Set task: Every record must be written out once more, with nothing added or omitted.
——————————
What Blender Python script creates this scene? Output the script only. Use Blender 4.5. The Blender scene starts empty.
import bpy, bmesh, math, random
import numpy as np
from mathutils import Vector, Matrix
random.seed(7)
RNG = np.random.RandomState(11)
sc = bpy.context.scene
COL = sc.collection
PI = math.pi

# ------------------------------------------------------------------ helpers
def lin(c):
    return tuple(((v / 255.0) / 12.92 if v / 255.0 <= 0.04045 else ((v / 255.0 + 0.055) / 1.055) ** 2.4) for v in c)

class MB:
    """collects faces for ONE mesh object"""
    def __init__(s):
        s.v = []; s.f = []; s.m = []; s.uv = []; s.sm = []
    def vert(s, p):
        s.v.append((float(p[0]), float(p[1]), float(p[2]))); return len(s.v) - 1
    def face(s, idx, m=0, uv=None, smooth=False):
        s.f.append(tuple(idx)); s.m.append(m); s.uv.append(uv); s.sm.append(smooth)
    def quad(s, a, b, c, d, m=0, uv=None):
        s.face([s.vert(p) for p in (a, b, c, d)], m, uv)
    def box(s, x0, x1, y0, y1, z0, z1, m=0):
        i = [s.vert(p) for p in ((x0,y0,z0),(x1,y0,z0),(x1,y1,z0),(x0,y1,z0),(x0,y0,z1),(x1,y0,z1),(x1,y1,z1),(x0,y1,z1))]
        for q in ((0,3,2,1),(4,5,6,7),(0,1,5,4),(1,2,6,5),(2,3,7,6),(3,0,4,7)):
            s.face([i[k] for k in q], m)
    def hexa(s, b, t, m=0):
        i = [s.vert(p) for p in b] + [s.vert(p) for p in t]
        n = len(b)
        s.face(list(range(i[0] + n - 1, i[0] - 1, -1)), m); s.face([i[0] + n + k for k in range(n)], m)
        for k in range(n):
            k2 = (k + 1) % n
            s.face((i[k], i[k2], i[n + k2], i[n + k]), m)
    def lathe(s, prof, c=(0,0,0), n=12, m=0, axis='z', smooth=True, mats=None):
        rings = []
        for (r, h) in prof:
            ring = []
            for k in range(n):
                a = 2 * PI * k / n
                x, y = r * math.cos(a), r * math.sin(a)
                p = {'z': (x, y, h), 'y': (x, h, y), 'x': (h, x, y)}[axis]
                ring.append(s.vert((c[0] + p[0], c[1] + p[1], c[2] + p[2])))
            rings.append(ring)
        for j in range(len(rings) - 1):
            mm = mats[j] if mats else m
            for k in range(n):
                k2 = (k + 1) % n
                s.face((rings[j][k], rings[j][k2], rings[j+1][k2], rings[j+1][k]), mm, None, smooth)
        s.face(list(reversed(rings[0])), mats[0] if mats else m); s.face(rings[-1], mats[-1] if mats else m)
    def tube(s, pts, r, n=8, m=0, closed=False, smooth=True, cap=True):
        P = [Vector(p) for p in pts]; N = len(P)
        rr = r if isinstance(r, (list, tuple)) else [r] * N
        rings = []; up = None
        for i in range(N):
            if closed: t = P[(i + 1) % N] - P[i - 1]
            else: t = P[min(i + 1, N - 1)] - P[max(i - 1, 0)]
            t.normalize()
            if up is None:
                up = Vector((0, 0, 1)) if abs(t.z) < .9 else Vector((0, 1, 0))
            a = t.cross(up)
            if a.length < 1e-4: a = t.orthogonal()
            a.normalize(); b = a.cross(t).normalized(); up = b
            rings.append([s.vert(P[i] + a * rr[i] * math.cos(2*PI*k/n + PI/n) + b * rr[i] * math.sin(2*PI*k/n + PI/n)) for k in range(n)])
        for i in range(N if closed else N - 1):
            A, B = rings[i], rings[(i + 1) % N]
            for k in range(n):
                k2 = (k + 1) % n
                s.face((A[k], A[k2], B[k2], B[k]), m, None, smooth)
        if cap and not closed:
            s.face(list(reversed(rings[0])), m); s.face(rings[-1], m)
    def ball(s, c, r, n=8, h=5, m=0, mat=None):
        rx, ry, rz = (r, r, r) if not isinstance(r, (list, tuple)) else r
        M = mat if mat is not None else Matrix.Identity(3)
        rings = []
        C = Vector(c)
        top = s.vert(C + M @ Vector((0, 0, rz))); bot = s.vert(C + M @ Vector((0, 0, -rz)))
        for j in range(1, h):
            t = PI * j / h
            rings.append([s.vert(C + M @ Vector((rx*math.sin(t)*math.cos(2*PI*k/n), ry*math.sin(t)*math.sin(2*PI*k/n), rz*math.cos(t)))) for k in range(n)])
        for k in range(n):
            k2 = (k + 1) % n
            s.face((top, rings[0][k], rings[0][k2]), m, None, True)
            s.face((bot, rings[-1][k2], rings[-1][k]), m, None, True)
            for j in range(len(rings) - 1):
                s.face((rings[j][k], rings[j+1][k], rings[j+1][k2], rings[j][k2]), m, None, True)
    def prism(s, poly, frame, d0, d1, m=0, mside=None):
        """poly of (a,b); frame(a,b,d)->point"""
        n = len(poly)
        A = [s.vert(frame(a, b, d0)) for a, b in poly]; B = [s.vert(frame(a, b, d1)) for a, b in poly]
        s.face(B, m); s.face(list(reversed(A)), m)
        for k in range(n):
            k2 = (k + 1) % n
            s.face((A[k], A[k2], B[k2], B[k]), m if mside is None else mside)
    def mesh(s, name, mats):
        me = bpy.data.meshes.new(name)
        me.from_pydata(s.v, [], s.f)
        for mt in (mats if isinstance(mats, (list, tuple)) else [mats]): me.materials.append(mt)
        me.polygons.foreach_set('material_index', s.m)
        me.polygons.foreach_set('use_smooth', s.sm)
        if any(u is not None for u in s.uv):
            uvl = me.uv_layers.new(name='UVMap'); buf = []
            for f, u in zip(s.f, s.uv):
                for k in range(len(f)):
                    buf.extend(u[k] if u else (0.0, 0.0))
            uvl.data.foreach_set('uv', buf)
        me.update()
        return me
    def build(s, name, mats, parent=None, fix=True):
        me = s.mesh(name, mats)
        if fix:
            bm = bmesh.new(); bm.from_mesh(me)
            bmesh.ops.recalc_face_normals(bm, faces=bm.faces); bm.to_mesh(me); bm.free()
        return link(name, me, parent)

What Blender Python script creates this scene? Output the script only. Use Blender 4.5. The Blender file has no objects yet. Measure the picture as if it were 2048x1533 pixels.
——————————
Solution to this task:
What Blender Python script creates this scene? Output the script only. Use Blender 4.5. The Blender scene starts empty.
import bpy, bmesh, math, random
import numpy as np
from mathutils import Vector, Matrix
random.seed(7)
RNG = np.random.RandomState(11)
sc = bpy.context.scene
COL = sc.collection
PI = math.pi

# ------------------------------------------------------------------ helpers
def lin(c):
    return tuple(((v / 255.0) / 12.92 if v / 255.0 <= 0.04045 else ((v / 255.0 + 0.055) / 1.055) ** 2.4) for v in c)

class MB:
    """collects faces for ONE mesh object"""
    def __init__(s):
        s.v = []; s.f = []; s.m = []; s.uv = []; s.sm = []
    def vert(s, p):
        s.v.append((float(p[0]), float(p[1]), float(p[2]))); return len(s.v) - 1
    def face(s, idx, m=0, uv=None, smooth=False):
        s.f.append(tuple(idx)); s.m.append(m); s.uv.append(uv); s.sm.append(smooth)
    def quad(s, a, b, c, d, m=0, uv=None):
        s.face([s.vert(p) for p in (a, b, c, d)], m, uv)
    def box(s, x0, x1, y0, y1, z0, z1, m=0):
        i = [s.vert(p) for p in ((x0,y0,z0),(x1,y0,z0),(x1,y1,z0),(x0,y1,z0),(x0,y0,z1),(x1,y0,z1),(x1,y1,z1),(x0,y1,z1))]
        for q in ((0,3,2,1),(4,5,6,7),(0,1,5,4),(1,2,6,5),(2,3,7,6),(3,0,4,7)):
            s.face([i[k] for k in q], m)
    def hexa(s, b, t, m=0):
        i = [s.vert(p) for p in b] + [s.vert(p) for p in t]
        n = len(b)
        s.face(list(range(i[0] + n - 1, i[0] - 1, -1)), m); s.face([i[0] + n + k for k in range(n)], m)
        for k in range(n):
            k2 = (k + 1) % n
            s.face((i[k], i[k2], i[n + k2], i[n + k]), m)
    def lathe(s, prof, c=(0,0,0), n=12, m=0, axis='z', smooth=True, mats=None):
        rings = []
        for (r, h) in prof:
            ring = []
            for k in range(n):
                a = 2 * PI * k / n
                x, y = r * math.cos(a), r * math.sin(a)
                p = {'z': (x, y, h), 'y': (x, h, y), 'x': (h, x, y)}[axis]
                ring.append(s.vert((c[0] + p[0], c[1] + p[1], c[2] + p[2])))
            rings.append(ring)
        for j in range(len(rings) - 1):
            mm = mats[j] if mats else m
            for k in range(n):
                k2 = (k + 1) % n
                s.face((rings[j][k], rings[j][k2], rings[j+1][k2], rings[j+1][k]), mm, None, smooth)
        s.face(list(reversed(rings[0])), mats[0] if mats else m); s.face(rings[-1], mats[-1] if mats else m)
    def tube(s, pts, r, n=8, m=0, closed=False, smooth=True, cap=True):
        P = [Vector(p) for p in pts]; N = len(P)
        rr = r if isinstance(r, (list, tuple)) else [r] * N
        rings = []; up = None
        for i in range(N):
            if closed: t = P[(i + 1) % N] - P[i - 1]
            else: t = P[min(i + 1, N - 1)] - P[max(i - 1, 0)]
            t.normalize()
            if up is None:
                up = Vector((0, 0, 1)) if abs(t.z) < .9 else Vector((0, 1, 0))
            a = t.cross(up)
            if a.length < 1e-4: a = t.orthogonal()
            a.normalize(); b = a.cross(t).normalized(); up = b
            rings.append([s.vert(P[i] + a * rr[i] * math.cos(2*PI*k/n + PI/n) + b * rr[i] * math.sin(2*PI*k/n + PI/n)) for k in range(n)])
        for i in range(N if closed else N - 1):
            A, B = rings[i], rings[(i + 1) % N]
            for k in range(n):
                k2 = (k + 1) % n
                s.face((A[k], A[k2], B[k2], B[k]), m, None, smooth)
        if cap and not closed:
            s.face(list(reversed(rings[0])), m); s.face(rings[-1], m)
    def ball(s, c, r, n=8, h=5, m=0, mat=None):
        rx, ry, rz = (r, r, r) if not isinstance(r, (list, tuple)) else r
        M = mat if mat is not None else Matrix.Identity(3)
        rings = []
        C = Vector(c)
        top = s.vert(C + M @ Vector((0, 0, rz))); bot = s.vert(C + M @ Vector((0, 0, -rz)))
        for j in range(1, h):
            t = PI * j / h
            rings.append([s.vert(C + M @ Vector((rx*math.sin(t)*math.cos(2*PI*k/n), ry*math.sin(t)*math.sin(2*PI*k/n), rz*math.cos(t)))) for k in range(n)])
        for k in range(n):
            k2 = (k + 1) % n
            s.face((top, rings[0][k], rings[0][k2]), m, None, True)
            s.face((bot, rings[-1][k2], rings[-1][k]), m, None, True)
            for j in range(len(rings) - 1):
                s.face((rings[j][k], rings[j+1][k], rings[j+1][k2], rings[j][k2]), m, None, True)
    def prism(s, poly, frame, d0, d1, m=0, mside=None):
        """poly of (a,b); frame(a,b,d)->point"""
        n = len(poly)
        A = [s.vert(frame(a, b, d0)) for a, b in poly]; B = [s.vert(frame(a, b, d1)) for a, b in poly]
        s.face(B, m); s.face(list(reversed(A)), m)
        for k in range(n):
            k2 = (k + 1) % n
            s.face((A[k], A[k2], B[k2], B[k]), m if mside is None else mside)
    def mesh(s, name, mats):
        me = bpy.data.meshes.new(name)
        me.from_pydata(s.v, [], s.f)
        for mt in (mats if isinstance(mats, (list, tuple)) else [mats]): me.materials.append(mt)
        me.polygons.foreach_set('material_index', s.m)
        me.polygons.foreach_set('use_smooth', s.sm)
        if any(u is not None for u in s.uv):
            uvl = me.uv_layers.new(name='UVMap'); buf = []
            for f, u in zip(s.f, s.uv):
                for k in range(len(f)):
                    buf.extend(u[k] if u else (0.0, 0.0))
            uvl.data.foreach_set('uv', buf)
        me.update()
        return me
    def build(s, name, mats, parent=None, fix=True):
        me = s.mesh(name, mats)
        if fix:
            bm = bmesh.new(); bm.from_mesh(me)
            bmesh.ops.recalc_face_normals(bm, faces=bm.faces); bm.to_mesh(me); bm.free()
        return link(name, me, parent)

What Blender Python script creates this scene? Output the script only. Use Blender 4.5. The Blender file has no objects yet. Measure the picture as if it were 2048x1533 pixels.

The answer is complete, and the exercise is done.